## [Records for the exercise]
..........
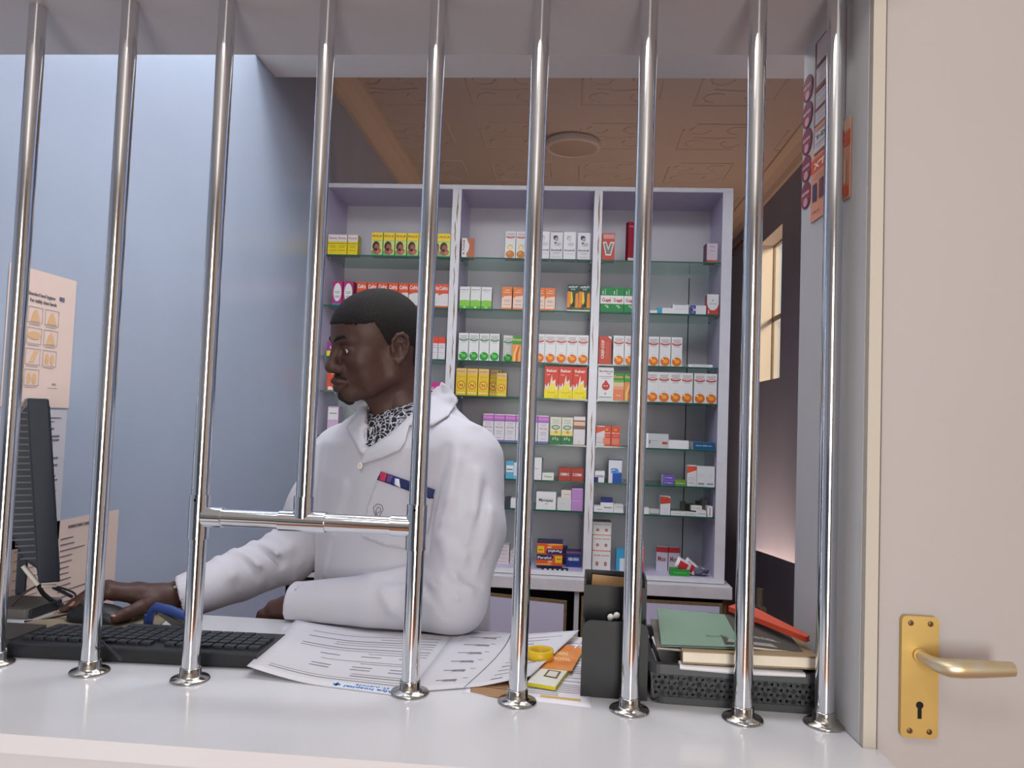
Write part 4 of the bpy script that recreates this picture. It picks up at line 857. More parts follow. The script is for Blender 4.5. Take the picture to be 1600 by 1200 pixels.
bk_ = empty('booklet', tuple(G(868, 1040)), 'orange and white booklet with yellow edge under the yellow tape roll', 'booklet')
bk_.location[2] = ZC0
def wq(x, y, z=.9485): 
    p = P(x, y, z=z); return (p[0] - bk_.location[0], p[1] - bk_.location[1])
outl = [wq(824, 1065), wq(868, 1072), wq(913, 1012), wq(866, 1003)]
m = MB(); m.prism(outl, 'z', .0022, .0072, mat('booklet_yellow_edge', (206, 196, 40), .6)); m.build('pages', bk_)
m = MB(); m.prism(outl, 'z', .0073, .0078, pc(226, 224, 216))
ins = [wq(838, 1043), wq(893, 1048), wq(913, 1012), wq(866, 1003)]; m.prism(ins, 'z', .0079, .0081, mat('booklet_orange', (206, 116, 50), .45, rgb2=(226, 150, 80), scale=25)); m.build('cover', bk_)
m = MB(); fr = [wq(849, 1056), wq(870, 1060), wq(877, 1049), wq(857, 1046)]; fi = [wq(853, 1055), wq(868, 1058), wq(873, 1050), wq(859, 1048)]
m.prism(fr, 'z', .0079, .0083, pc(110, 96, 40)); m.prism(fi, 'z', .0084, .0085, pc(220, 218, 210)); m.build('printed_frame', bk_)
m = MB()
for i, (t_, x, y) in enumerate((('WHERE', 862, 1022), ('ROYAL', 866, 1031))):
    vs_, fs_, tw = text2d(t_, .03); m.add([(wq(x + a / tw * 26, y + a / tw * 2 - b * 5)[0], wq(x + a / tw * 26, y + a / tw * 2 - b * 5)[1], .0083) for a, b in vs_], fs_, pc(236, 200, 150))
m.build('cover_lettering', bk_)
tp = G(848, 1030); m = MB(); m.lathe([(.0165, .0), (.0215, .0), (.0215, .015), (.0165, .015), (.0165, 0)], mat('tape_yellow', (222, 184, 36), .35), seg=40)
tag(m.build('tape_roll', loc=(tp[0] - .004, tp[1] - .008, ZC0 + .0082)), 'roll of yellow tape lying on the orange booklet', 'tape')

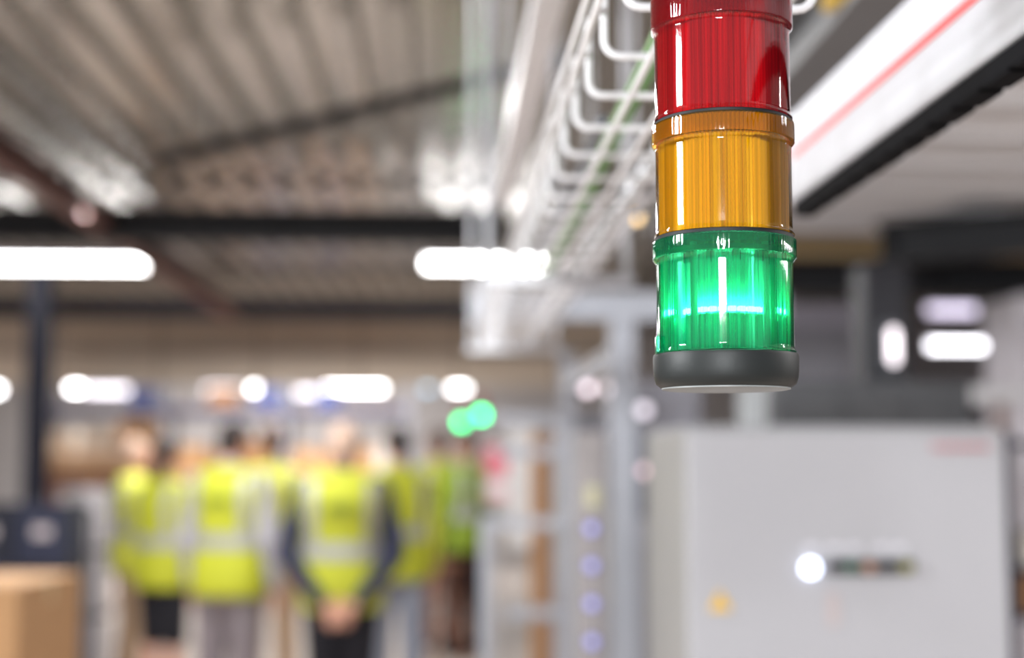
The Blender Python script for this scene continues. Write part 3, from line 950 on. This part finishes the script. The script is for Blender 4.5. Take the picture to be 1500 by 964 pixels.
# pale red lettering at the top right of the door: too soft in the photo to be read
lg = MB()
p = on_door(1366, 655)
x = p.x
for w_, hs in ((.010, 1), (.012, 1), (.010, 1), (.011, 1), (.010, 1), (.012, 1), (.009, 1), (.011, 1)):
    lg.box((x + w_ * .16, -.0006, p.z), (w_ * .26, .002, .013))
    lg.box((x + w_ * .82, -.0006, p.z), (w_ * .22, .002, .013))
    lg.box((x + w_ * .5, -.0007, p.z + (.0048 if int(w_ * 1000) % 2 else 0)), (w_ * .44, .002, .003))
    x += w_ + .0036
lg.build('lettering', mat('letter_red', (200, 128, 132), .5), t)['label'] = 'pale red lettering'

# ------------------------------------------------------------------ machines behind the cabinet
c0, c1 = at(1132, 560, 4.6), at(1425, 560, 4.6)
zt = at(1300, 556, 4.6).z
t = thing('grey_machine', 'dark grey machine hood behind the electrical cabinet', 'machine', ((c0.x + c1.x) / 2, 4.9, 0))
MB().bevbox((0, 0, zt / 2), (c1.x - c0.x, .6, zt - .004), .02).build('hood', M_dgrey, t)
for k in range(3):
    MB().bevbox(((k - 1) * .2, -.305, zt - .1), (.18, .012, .12), .003).build('panel', mat('hood_panel', (84, 86, 90), .5), t)
zc = at(1300, 385, 4.9).z
MB().bevbox((at(1303, 500, 4.9).x - t.location.x, .1, (zt + zc) / 2), (.16, .16, zc - zt), .01).build('mast', mat('mast_black', (44, 45, 52), .5), t)
t2 = thing('pale_post', 'pale grey square post rising behind the cabinet under the tower', 'post', (at(1103, 600, 4.0).x, 4.0, 0))
zp = at(1103, 470, 4.0).z
MB().bevbox((0, 0, zp / 2), (.07, .07, zp - .01), .005).build('shaft', mat('post_pale', (196, 202, 206), .45), t2)
MB().bevbox((0, 0, .012), (.2, .2, .02), .004).build('foot', M_galv, t2)
MB().bevbox((0, 0, zp), (.08, .08, .012), .003).build('cap', M_galv, t2)
c = at(1215, 495, 8.0)
t = thing('grey_cabinet', 'tall lilac-grey machine cabinet far behind on the right', 'machine', (c.x, 8.4, 0))
zz = at(1215, 440, 8.0).z
MB().bevbox((0, 0, zz / 2), (.62, .6, zz - .004), .02).build('body', mat('lilac_machine', (160, 156, 168), .5), t)
MB().bevbox((-.06, -.305, zz - .3), (.42, .014, .30), .004).build('window', M_mgrey, t)
MB().bevbox((.1, -.305, .9), (.3, .014, .9), .004).build('door', M_mgrey, t)
c = at(1500, 560, 7.0)
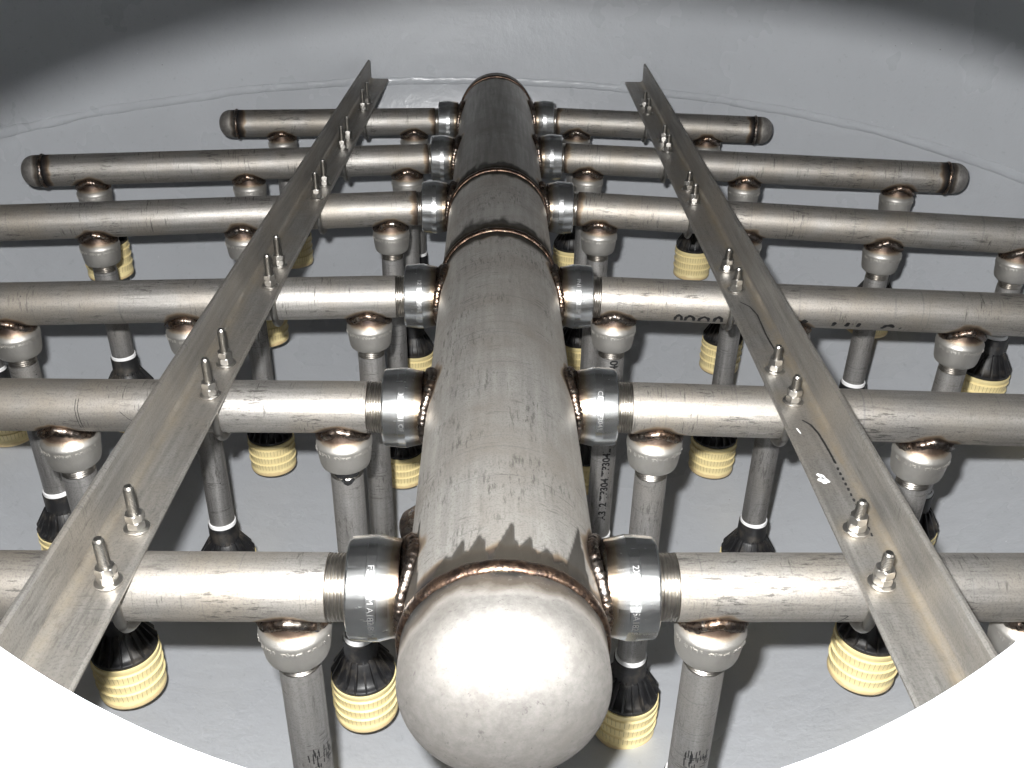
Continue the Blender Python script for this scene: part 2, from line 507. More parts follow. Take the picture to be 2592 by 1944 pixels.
    for f in (.03, .09, .16, .24, .30): rings.append([p + d * f for p in inner])
    rings.append([p + d * .30 for p in outer])
    rings.append([p - d * .001 for p in outer])
    n = 160
    for r in rings: vs += r
    for j in range(len(rings)):
        for k in range(n):
            a, b = j * n + k, j * n + (k + 1) % n
            c, e = ((j + 1) % len(rings)) * n + (k + 1) % n, ((j + 1) % len(rings)) * n + k
            fs.append((a, b, c, e))
    o = obj('manway_neck', mesh('manway_neck', vs, fs, M['white']))
    tag(o, 'white oval rim of the manway the tank is seen through', 'manway')
build_vessel()

# ------------------------------------------------------------------ header
def ring_tint(d, w): return max(0., 1 - d / w)

def build_header():
    t = thing('header_pipe', (0, 0, 0), 'thick stainless steel header pipe with domed cap running down the middle', 'header pipe')
    NTH_ = 180
    W = [-.070, .6532, .9364, 1.6591]
    teeth = [(-62, .100), (-33, .018), (-24, .027), (-13, .031), (4, .041), (14, .026), (25, .019), (35, .012), (50, .074)]   # degrees right of the top, reach
    def soot(th, y):
        deg = math.degrees(th)
        s = 0
        for c, h in teeth:
            w = 11 if h < .07 else 16
            u = deg - c
            hh = h * (1 - (-u) / (w)) if u <= 0 else h * (1 - u / (w * .35))
            if hh > 0:
                e = (W[0] + .014 + hh) - y
                if e > 0: s = max(s, min(1, e / .008) * (1.0 if h < .07 else .5))
        return s
    def section(name, y0, y1, mat):
        ys = [y0]
        y = y0
        while y < y1:
            near = min(abs(y - w) for w in W)
            st = .0022 if (near < .035 or y < .05) else (.006 if min(abs(y - r) for r in YROW) < .07 else .014)
            y = min(y + st, y1); ys.append(y)
        vs, fs, ti, so = [], [], [], []
        fit = [(s, i) for s in 'LR' for i in range(6)]
        for y in ys:
            for k in range(NTH_):
                th = 2 * pi * k / NTH_               # from the top, towards +x
                p = Vector((RH * sin(th), y, RH * cos(th)))
                tt = 0
                for w in W:
                    n_ = noise.noise(Vector((th * 2, w * 7, 0)) * 2.2)
                    dd = abs(y - w)
                    tt = max(tt, ring_tint(max(0, dd - .011), .018 + .012 * n_) if dd < .06 else 0)
                for sd, i in fit:
                    yy = row_y(sd, i, .1)
                    if abs(y - yy) < .1:
                        q = Vector((-RH if sd == 'L' else RH, yy, 0))
                        dd = (p - q).length - .042
                        n_ = noise.noise(p * 45)
                        tt = max(tt, .85 * ring_tint(max(0, dd), .013 + .012 * n_))
                tg = th if th <= pi else th - 2 * pi
                s = soot(tg, y) if y < .06 else 0
                for w in W[1:3]:
                    n_ = noise.noise(Vector((th * 2.5, y * 18, w * 9))) * .5 + noise.noise(Vector((th * 9, y * 40, w))) * .4
                    d_ = y - w
                    if 0 <= d_ < .09: s = max(s, min(1, 1.3 * max(0, 1 - d_ / (.052 + .050 * n_))))
                    elif -.05 < d_ < 0: s = max(s, min(1, 1.2 * max(0, 1 + d_ / (.030 + .022 * n_))))
                vs.append(p); ti.append(min(1, tt)); so.append(s)
        for j in range(len(ys) - 1):
            for k in range(NTH_):
                a, b = j * NTH_ + k, j * NTH_ + (k + 1) % NTH_
                fs.append((a, a + NTH_, b + NTH_, b))
        obj(name, mesh(name, vs, fs, mat, attrs={'tint': ti, 'soot': so}), t)
    section('pipe_section', W[0], W[1], M['header'])
    section('pipe_section', W[1], W[2], M['header'])
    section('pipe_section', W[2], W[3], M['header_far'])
    # caps: straight skirt + ellipsoid
    def cap(y0, sgn):
        prof = []
        for q in range(7): prof.append((RH, y0 + sgn * .040 * q / 6))
        for q in range(1, 33):
            a = pi / 2 * q / 32
            prof.append((max(RH * cos(a) ** .92, .0004), y0 + sgn * (.040 + .055 * sin(a))))
        vs, fs = lathe(prof, 96, 'y')
        if sgn < 0: fs = [tuple(reversed(f)) for f in fs]
        ti = []
        for v in vs:
            p = Vector(v)
            ti.append(max(0, 1 - abs(p.y - y0) / (.030 + .018 * noise.noise(p * 14) + .006 * noise.noise(p * 60))))
        me = mesh('end_cap', vs, fs, M['cap'], attrs={'tint': ti})
        return obj('end_cap', me, t)
    cap(W[0], -1); cap(W[3], 1)
    for w in W:
        pts = [(sin(2 * pi * k / 420) * (RH + .0006), w + .0012 * noise.noise(Vector((k * .09, w * 9, 0))), cos(2 * pi * k / 420) * (RH + .0002)) for k in range(420)]
        vs, fs = tube(pts, .0066, 10, True, .09, w * 31, 90)
        vs2 = []
        for v in vs:                                       # flatten the bead
            v = Vector(v); r = hypot(v.x, v.z); rr = RH + (r - RH) * .55
            vs2.append((v.x * rr / r, v.y, v.z * rr / r))
        obj('weld_bead', mesh('weld_bead', vs2, fs, M['girth']), t)
    # threaded outlet fittings, hexagonal forgings turned at both ends
    def fitting(rot, hexr):
        prof = [(.088, .0422), (.0965, .0436), (.1060, .0459), (.1068, .0462), (.1148, .0462), (.1156, .0460), (.1308, .0446), (.1322, .0440), (.1330, .0425)]
        n = 144
        vs, fs, ti = [], [], []
        for x, r in prof:
            for k in range(n):
                a = 2 * pi * k / n
                h = hexr / cos(((a + rot) % (pi / 3)) - pi / 6)
                rr = min(r, h + .0008)
                vs.append((x, rr * cos(a), rr * sin(a))); ti.append(max(0, 1 - (x - .088) / .014))
        m = len(prof)
        for r in (.036, .031):                             # end face and bore lip
            for k in range(n):
                a = 2 * pi * k / n
                vs.append((.1335, r * cos(a), r * sin(a))); ti.append(0)
        for j in range(m + 1):
            for k in range(n):
                a, b = j * n + k, j * n + (k + 1) % n
                fs.append((a, b, b + n, a + n))
        return mesh('outlet_fitting', vs, fs, M['polish'], attrs={'tint': ti}, sharp=4)
    stamps = {('L', 0): ('F304/L 3M A182 B16', .0098), ('R', 0): ('2X1 1/2 3M SA182 F', -.0005), ('L', 1): ('304/L PN1 OF', .0), ('R', 1): ('CDOT  F304/L', .0),
              ('L', 2): ('12  PN1  304/L', .0), ('R', 2): ('PN1  SA182  3M', .0), ('L', 3): ('304/L 3M', 0), ('R', 3): ('SA182', 0), ('L', 4): ('304/L', 0), ('R', 4): ('SA182', 0)}
    for sd in 'LR':
        for i in range(6):
            s = -1 if sd == 'L' else 1
            rot = random.uniform(0, pi / 3) if (sd, i) != ('R', 0) else pi / 6 - .50
            yy = row_y(sd, i, .11)
            hexr = .0436 if (sd, i) == ('R', 0) else .06
            f = obj('outlet_fitting', fitting(rot, hexr), t, (0, yy, 0), (0, 0, 0 if s > 0 else pi))
            def bead(ph, jit):
                rho = .0408
                y, z = rho * cos(ph), rho * sin(ph)
                return (sqrt(RH * RH - z * z) + .0035, y, z)
            pts = [bead(2 * pi * k / 150, 0) for k in range(150)]
            vs, fs = tube(pts, .0056, 9, True, .26, i * 7 + s, 130)
            obj('weld_bead', mesh('weld_bead', vs, fs, M['weld']), f)
            if (sd, i) in stamps:
                txt, _ = stamps[sd, i]
                tv, tf = text_mesh(txt, .0078, -.004)
                vs = []
                for x, y, _z in tv:
                    # letters run down the side facing the manway, tops towards +x
                    ang = .42 - x / .0464
                    h = hexr / cos(((ang + rot) % (pi / 3)) - pi / 6)
                    rr = min(.0462, h + .0008) + .0003
                    xw = .1110 + s * y
                    vs.append((xw, -s * rr * cos(ang), rr * sin(ang)))
                obj('stamped_text', mesh('stamped_text', vs, tf, M['stamp'], smooth=False), f)
    # small plugged drain under the left flank of the header, its scorched rim shows beside the pipe
    dm = Matrix.Rotation(math.radians(35), 4, 'Y')
    vs, fs = lathe([(.0385, .070), (.0385, .097), (.036, .101), (.0001, .102)], 48, 'x')
    o = obj('drain_boss', mesh('drain_boss', vs, fs, M['weld'], sharp=40), t, (0, .128, 0), (0, math.radians(36), pi))
build_header()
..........
## [Exercise task]
Print exactly the lines from the one containing "The Blender Python script for this scene continues." to the one containing "t)['label'] = 'pale red lettering'", both included, and nothing else.

## [Answer for the task]
The Blender Python script for this scene continues. Write part 3, from line 950 on. This part finishes the script. The script is for Blender 4.5. Take the picture to be 1500 by 964 pixels.
# pale red lettering at the top right of the door: too soft in the photo to be read
lg = MB()
p = on_door(1366, 655)
x = p.x
for w_, hs in ((.010, 1), (.012, 1), (.010, 1), (.011, 1), (.010, 1), (.012, 1), (.009, 1), (.011, 1)):
    lg.box((x + w_ * .16, -.0006, p.z), (w_ * .26, .002, .013))
    lg.box((x + w_ * .82, -.0006, p.z), (w_ * .22, .002, .013))
    lg.box((x + w_ * .5, -.0007, p.z + (.0048 if int(w_ * 1000) % 2 else 0)), (w_ * .44, .002, .003))
    x += w_ + .0036
lg.build('lettering', mat('letter_red', (200, 128, 132), .5), t)['label'] = 'pale red lettering'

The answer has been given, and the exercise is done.